- SET EXERCISE -
Pull out every line containing the string "Treat".

·····

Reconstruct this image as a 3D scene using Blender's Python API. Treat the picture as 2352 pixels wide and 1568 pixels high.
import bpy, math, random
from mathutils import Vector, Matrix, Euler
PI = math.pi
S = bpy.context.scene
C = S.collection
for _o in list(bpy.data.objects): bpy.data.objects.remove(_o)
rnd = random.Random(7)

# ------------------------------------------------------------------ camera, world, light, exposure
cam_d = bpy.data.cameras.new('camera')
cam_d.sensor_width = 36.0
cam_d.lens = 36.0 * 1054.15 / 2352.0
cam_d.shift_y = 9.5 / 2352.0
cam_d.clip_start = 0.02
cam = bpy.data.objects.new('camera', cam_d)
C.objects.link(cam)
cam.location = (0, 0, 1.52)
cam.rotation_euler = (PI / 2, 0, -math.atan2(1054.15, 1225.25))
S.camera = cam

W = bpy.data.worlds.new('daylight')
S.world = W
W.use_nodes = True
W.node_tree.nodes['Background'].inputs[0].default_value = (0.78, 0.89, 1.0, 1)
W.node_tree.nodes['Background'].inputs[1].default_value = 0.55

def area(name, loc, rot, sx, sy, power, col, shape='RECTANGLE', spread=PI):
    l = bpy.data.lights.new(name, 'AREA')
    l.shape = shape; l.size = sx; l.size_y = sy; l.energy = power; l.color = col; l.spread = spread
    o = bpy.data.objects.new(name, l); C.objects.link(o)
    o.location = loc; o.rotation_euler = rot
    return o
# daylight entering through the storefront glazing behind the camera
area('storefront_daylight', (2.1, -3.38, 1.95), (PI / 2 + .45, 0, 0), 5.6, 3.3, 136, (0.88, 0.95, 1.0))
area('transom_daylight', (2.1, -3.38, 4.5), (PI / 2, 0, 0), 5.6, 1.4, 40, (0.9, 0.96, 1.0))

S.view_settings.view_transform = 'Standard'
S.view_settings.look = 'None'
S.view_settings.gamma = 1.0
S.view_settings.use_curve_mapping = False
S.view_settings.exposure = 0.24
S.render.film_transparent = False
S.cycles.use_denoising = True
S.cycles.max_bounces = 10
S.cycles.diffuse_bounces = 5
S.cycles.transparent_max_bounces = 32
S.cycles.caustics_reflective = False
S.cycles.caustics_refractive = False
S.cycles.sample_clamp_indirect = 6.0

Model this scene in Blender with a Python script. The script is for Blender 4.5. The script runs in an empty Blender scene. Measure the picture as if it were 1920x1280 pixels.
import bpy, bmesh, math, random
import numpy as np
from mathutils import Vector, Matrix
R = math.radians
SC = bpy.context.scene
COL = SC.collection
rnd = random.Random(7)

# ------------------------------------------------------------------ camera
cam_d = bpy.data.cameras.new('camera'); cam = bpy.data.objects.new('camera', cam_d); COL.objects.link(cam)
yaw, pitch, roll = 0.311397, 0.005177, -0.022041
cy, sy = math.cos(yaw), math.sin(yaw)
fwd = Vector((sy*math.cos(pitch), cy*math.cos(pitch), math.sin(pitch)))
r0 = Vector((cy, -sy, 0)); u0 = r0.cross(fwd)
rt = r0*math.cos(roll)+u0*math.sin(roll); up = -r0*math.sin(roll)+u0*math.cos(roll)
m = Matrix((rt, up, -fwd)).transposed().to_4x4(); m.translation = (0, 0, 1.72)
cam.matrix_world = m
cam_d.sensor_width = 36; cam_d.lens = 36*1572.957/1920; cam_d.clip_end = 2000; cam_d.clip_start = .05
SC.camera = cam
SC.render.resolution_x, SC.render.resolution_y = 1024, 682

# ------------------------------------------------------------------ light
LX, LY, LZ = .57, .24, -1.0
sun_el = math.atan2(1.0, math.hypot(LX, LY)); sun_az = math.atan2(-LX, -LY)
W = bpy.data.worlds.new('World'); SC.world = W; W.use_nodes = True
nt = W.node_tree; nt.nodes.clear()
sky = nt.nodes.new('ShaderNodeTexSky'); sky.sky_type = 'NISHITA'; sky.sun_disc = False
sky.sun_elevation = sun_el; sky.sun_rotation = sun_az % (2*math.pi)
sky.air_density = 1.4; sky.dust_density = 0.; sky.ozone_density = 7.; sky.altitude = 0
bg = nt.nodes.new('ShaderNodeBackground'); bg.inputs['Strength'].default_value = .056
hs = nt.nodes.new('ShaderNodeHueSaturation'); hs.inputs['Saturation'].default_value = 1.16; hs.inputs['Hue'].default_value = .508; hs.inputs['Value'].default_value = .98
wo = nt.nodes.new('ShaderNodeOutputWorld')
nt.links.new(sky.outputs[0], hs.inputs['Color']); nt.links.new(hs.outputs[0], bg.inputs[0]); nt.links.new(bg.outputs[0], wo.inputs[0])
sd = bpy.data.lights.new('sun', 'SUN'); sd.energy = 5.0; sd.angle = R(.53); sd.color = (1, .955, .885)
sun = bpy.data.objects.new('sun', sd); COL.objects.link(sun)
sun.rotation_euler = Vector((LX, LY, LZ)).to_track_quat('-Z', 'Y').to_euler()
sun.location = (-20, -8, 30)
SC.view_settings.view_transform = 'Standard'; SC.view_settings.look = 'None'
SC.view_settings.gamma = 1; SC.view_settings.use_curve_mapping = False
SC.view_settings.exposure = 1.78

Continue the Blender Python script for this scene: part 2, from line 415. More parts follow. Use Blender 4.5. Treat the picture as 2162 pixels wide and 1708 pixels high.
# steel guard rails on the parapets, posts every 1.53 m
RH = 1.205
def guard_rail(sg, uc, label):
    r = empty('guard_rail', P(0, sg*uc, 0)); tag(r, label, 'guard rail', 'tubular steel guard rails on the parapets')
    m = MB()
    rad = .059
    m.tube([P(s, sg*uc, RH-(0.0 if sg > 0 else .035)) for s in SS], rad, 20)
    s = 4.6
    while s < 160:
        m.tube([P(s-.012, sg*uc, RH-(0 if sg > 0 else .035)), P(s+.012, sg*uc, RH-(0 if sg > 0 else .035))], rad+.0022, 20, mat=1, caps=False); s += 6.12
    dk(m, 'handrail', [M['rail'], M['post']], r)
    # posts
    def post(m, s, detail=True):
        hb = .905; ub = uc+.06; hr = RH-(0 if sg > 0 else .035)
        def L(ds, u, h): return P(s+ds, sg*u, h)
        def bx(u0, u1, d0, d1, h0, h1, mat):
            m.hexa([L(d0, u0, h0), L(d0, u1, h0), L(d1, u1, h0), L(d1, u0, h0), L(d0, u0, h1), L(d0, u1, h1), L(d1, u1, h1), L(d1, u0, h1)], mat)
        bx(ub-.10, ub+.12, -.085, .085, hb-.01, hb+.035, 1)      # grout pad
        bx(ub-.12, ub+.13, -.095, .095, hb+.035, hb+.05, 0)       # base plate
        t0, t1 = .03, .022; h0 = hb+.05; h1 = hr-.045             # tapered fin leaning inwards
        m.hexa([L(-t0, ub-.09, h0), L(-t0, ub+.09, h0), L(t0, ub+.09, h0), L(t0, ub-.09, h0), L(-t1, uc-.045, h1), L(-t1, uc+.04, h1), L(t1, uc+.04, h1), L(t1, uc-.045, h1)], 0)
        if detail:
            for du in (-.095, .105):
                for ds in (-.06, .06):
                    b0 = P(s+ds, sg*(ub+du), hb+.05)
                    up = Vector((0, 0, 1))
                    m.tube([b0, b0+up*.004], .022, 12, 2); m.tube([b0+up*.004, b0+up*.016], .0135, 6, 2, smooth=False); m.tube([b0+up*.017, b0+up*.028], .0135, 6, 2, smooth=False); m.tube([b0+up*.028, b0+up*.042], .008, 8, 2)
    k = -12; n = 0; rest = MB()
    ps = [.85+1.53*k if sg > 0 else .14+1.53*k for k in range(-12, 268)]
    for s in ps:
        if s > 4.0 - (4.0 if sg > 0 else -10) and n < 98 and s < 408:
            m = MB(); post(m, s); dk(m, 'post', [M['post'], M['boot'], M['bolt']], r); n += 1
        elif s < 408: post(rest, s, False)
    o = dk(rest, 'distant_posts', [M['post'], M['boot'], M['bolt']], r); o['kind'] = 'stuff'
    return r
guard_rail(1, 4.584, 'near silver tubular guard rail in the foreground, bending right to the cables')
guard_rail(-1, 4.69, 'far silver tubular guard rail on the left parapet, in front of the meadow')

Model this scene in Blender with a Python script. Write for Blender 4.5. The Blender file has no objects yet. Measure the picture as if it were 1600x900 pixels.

·····

- RIGHT ANSWER -
Reconstruct this image as a 3D scene using Blender's Python API. Treat the picture as 2352 pixels wide and 1568 pixels high.
Continue the Blender Python script for this scene: part 2, from line 415. More parts follow. Use Blender 4.5. Treat the picture as 2162 pixels wide and 1708 pixels high.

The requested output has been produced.